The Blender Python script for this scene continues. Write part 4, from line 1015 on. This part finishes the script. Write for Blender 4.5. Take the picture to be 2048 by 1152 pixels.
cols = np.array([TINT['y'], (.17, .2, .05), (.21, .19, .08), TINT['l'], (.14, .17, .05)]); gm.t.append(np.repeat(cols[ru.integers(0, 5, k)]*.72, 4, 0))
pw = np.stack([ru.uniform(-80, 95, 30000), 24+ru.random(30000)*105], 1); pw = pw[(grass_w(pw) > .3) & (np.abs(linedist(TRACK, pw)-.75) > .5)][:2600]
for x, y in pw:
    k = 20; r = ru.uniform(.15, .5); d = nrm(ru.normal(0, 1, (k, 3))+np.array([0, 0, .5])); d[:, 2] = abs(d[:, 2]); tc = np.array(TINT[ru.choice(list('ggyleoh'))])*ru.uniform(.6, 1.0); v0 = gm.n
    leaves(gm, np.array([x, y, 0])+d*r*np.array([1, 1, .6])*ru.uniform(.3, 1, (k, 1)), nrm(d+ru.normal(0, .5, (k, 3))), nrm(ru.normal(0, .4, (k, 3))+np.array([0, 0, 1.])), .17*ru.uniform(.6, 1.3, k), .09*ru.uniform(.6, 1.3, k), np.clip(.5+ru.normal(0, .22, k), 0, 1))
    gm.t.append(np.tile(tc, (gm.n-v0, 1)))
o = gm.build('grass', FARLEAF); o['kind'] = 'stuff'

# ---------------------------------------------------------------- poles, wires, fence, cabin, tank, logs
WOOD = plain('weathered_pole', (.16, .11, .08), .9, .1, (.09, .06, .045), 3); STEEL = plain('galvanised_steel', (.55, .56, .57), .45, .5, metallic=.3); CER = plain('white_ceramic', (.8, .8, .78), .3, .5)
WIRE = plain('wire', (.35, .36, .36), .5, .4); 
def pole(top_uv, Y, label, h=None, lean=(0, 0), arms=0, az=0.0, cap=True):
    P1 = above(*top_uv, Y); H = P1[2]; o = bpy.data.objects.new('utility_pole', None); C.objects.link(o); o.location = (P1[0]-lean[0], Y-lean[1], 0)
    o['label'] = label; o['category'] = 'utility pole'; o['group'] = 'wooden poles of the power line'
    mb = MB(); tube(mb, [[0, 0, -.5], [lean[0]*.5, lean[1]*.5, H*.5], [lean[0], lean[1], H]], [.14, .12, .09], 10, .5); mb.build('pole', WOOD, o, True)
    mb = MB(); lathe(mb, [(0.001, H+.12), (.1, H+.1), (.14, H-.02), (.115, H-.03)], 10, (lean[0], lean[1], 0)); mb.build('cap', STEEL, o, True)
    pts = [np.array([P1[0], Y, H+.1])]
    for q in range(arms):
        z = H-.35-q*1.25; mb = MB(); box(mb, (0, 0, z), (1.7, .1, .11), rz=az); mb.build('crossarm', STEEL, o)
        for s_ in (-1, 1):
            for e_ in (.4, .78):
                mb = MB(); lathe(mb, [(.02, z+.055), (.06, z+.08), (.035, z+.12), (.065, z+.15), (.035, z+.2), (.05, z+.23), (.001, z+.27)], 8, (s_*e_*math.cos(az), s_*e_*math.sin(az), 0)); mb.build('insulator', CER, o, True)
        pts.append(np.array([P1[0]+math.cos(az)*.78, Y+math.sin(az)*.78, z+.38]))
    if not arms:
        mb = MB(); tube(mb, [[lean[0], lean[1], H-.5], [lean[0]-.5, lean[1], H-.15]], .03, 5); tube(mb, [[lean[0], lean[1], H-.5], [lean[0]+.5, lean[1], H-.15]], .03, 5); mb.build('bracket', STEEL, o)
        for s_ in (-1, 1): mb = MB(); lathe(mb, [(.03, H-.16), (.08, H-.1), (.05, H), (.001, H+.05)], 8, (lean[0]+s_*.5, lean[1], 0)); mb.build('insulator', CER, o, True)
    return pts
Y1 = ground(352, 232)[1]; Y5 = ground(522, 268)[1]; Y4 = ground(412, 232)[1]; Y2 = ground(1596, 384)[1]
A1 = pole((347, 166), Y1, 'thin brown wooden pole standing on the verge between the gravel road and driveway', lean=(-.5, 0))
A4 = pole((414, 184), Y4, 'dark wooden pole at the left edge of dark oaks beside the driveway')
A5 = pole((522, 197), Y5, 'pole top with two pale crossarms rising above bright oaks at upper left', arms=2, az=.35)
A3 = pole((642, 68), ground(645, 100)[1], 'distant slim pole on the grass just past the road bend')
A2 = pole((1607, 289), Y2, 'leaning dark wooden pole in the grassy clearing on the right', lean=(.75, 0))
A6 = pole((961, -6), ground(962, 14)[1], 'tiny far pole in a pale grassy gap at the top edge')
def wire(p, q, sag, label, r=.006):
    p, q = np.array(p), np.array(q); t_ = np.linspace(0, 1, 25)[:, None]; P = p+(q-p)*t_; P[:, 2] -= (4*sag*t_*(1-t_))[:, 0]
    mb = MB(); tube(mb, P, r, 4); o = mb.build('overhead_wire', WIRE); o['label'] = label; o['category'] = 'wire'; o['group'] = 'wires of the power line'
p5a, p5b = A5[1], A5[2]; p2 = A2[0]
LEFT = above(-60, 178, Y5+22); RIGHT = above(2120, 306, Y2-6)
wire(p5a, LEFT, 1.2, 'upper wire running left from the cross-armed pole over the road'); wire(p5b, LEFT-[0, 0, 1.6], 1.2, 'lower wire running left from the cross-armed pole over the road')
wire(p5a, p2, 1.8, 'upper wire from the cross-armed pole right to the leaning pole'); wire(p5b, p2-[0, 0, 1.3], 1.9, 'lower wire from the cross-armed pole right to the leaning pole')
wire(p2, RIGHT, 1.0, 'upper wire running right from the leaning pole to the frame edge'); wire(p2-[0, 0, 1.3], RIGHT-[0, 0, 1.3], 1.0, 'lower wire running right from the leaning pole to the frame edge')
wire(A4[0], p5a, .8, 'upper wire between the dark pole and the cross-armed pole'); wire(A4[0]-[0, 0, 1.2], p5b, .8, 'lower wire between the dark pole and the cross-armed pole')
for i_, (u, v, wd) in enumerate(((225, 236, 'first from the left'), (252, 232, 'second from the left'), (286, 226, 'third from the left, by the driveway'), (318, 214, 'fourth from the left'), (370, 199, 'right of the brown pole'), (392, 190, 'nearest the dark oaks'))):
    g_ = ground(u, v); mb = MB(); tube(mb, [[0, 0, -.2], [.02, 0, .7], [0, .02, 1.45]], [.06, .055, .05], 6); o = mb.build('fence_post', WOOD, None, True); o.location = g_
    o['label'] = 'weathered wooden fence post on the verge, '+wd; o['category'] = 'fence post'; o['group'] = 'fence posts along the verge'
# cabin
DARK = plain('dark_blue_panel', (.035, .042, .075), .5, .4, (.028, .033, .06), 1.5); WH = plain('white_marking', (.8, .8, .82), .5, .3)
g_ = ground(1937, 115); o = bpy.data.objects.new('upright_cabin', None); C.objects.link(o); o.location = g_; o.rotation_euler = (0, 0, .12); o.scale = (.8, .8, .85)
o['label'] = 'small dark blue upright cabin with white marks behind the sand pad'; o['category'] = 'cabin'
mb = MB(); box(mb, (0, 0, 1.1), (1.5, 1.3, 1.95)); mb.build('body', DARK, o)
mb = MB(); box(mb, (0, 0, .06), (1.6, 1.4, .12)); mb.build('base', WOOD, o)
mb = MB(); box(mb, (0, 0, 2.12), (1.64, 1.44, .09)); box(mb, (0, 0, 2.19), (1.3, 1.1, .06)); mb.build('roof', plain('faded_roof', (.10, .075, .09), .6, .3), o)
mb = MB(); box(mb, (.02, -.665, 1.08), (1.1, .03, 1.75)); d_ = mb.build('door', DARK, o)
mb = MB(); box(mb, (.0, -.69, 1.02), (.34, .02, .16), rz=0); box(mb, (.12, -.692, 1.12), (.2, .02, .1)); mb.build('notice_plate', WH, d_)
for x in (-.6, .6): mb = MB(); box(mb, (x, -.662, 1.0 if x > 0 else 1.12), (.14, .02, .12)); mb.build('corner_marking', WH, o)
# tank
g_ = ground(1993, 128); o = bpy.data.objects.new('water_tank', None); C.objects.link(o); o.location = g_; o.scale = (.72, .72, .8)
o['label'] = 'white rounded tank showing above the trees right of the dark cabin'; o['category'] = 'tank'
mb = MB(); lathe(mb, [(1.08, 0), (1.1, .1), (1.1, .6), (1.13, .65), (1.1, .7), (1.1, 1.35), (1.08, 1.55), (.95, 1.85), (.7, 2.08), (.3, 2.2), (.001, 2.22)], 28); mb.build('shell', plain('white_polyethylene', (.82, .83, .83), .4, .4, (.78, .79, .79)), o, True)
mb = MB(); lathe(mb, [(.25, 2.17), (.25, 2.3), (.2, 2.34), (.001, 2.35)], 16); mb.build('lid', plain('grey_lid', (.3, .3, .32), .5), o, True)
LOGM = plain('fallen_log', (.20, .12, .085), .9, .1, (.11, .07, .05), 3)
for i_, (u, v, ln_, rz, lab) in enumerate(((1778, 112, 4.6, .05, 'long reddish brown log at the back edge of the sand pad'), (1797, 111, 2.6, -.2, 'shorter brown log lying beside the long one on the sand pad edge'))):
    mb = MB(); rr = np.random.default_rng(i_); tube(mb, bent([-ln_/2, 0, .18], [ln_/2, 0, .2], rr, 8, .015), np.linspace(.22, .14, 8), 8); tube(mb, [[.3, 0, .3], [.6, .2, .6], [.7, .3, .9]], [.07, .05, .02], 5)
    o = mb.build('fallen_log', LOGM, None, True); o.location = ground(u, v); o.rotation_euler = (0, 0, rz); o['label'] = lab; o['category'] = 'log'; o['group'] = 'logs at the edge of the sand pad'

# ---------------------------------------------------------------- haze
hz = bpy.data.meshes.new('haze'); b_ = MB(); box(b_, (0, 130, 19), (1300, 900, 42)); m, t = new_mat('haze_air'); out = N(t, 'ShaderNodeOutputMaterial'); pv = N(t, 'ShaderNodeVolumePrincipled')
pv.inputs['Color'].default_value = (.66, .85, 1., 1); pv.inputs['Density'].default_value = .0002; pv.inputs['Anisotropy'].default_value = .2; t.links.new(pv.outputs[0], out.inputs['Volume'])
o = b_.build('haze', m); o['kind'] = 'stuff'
==================================================
> **Given problem**:
Exactly as they stand, set down the lines from the top of the data through the line with "o = gm.build('grass', FARLEAF);".

> **Exercise output**:
The Blender Python script for this scene continues. Write part 4, from line 1015 on. This part finishes the script. Write for Blender 4.5. Take the picture to be 2048 by 1152 pixels.
cols = np.array([TINT['y'], (.17, .2, .05), (.21, .19, .08), TINT['l'], (.14, .17, .05)]); gm.t.append(np.repeat(cols[ru.integers(0, 5, k)]*.72, 4, 0))
pw = np.stack([ru.uniform(-80, 95, 30000), 24+ru.random(30000)*105], 1); pw = pw[(grass_w(pw) > .3) & (np.abs(linedist(TRACK, pw)-.75) > .5)][:2600]
for x, y in pw:
    k = 20; r = ru.uniform(.15, .5); d = nrm(ru.normal(0, 1, (k, 3))+np.array([0, 0, .5])); d[:, 2] = abs(d[:, 2]); tc = np.array(TINT[ru.choice(list('ggyleoh'))])*ru.uniform(.6, 1.0); v0 = gm.n
    leaves(gm, np.array([x, y, 0])+d*r*np.array([1, 1, .6])*ru.uniform(.3, 1, (k, 1)), nrm(d+ru.normal(0, .5, (k, 3))), nrm(ru.normal(0, .4, (k, 3))+np.array([0, 0, 1.])), .17*ru.uniform(.6, 1.3, k), .09*ru.uniform(.6, 1.3, k), np.clip(.5+ru.normal(0, .22, k), 0, 1))
    gm.t.append(np.tile(tc, (gm.n-v0, 1)))
o = gm.build('grass', FARLEAF); o['kind'] = 'stuff'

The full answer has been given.